Social insurance programs, like the Social Security Disability Insurance (DI) program or Workers’ Compensation, protect individuals from unanticipated losses in earnings capacity. At the same time, such programs provide a variety of “return to work services” and incentives for beneficiaries to search for a job and transition back to the labor force. Recently, an increasing amount of resources have been dedicated to return to work programs like the Ticket To Work Program currently under way. Invariably, such return to work initiatives have been characterized by very low participation rates, and return to work remains rare among DI beneficiaries. Little attention has been given to the trade-offs DI beneficiaries face when considering to search for a job and return to work.
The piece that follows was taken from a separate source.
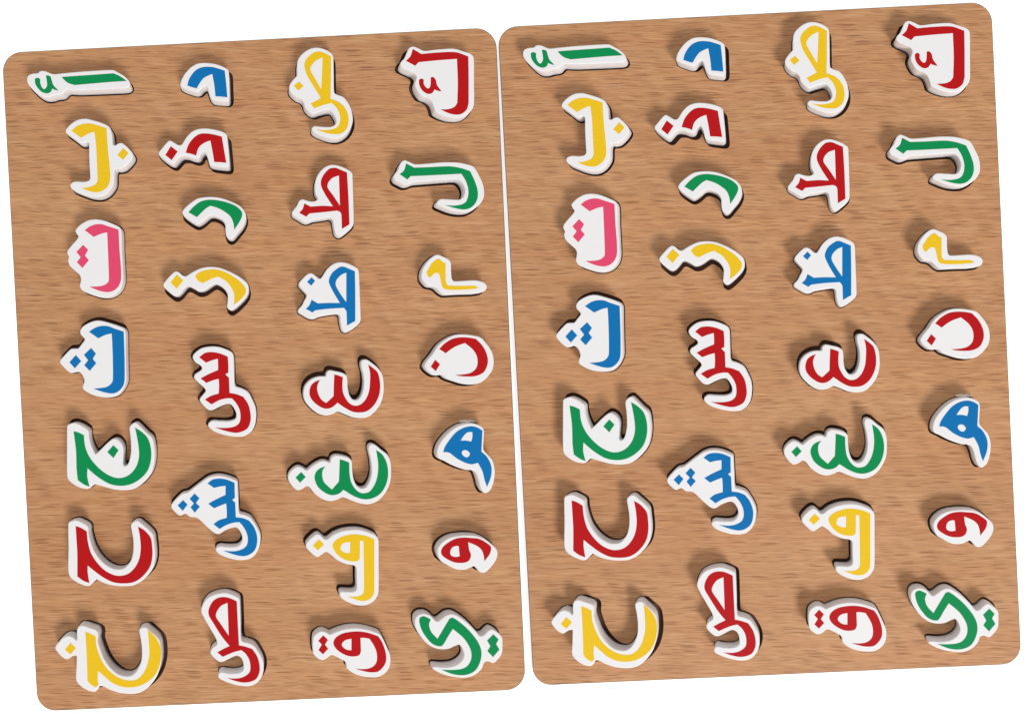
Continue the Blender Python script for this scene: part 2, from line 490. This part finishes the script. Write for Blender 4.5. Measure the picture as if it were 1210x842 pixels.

The reservation wage represents a key aspect of the decision to search for a job and to work for a DI beneficiary, and hence is an important determinant of RTW rates among DI beneficiaries. The reservation wage represents the amount a DI beneficiary would need to earn at work in order to accept a job. For a DI beneficiary to work, the fundamental requirement is that the market wage (i.e., the wage the person is offered in the labor market by a potential employer) exceeds the reservation wage. The major objective of this study is to examine the determinants of the reservation wage and of the job search status of DI beneficiaries at analytical and empirical levels. The job search status indicates whether or not a beneficiary has looked for a job since joining the rolls.

The major steps in carrying out this study are as follows. First, we will develop a rigorous analytical framework to assess the determinants of the reservation wage that are related to DI program characteristics such as benefit and SGA (Substantial Gainful Activity) levels and the benefit offset rate. In a second phase, we will determine the determinants of the reservation wage and of the job search status of DI beneficiaries empirically using data from the 1991 New Beneficiary Follow-up survey (NBF). In the NBF, work histories, job search efforts and current work status are available for a cohort of DI beneficiaries who joined the rolls in 1982. The NBF has the advantage of having a reservation wage question that was asked of beneficiaries who were not working at the time of the survey.

This study will include an analysis of the policy implications of the model. In particular, we will discuss how benefit and SGA levels, as well as the benefit reduction rate are related to the reservation wage and the decision to search for a job.

The project deliverables are (1) quarterly progress reports by September 30, 2004, December 31, 2004, and March 30, 2005 (2) a final report by April 30, 2005; (3) a research presentation to the Disability Research Institute at its annual conference in Spring 2005 on the overall findings from the project.

The proposed budget is for a total of $24,456.58 over the period July 1, 2004-June 30, 2005.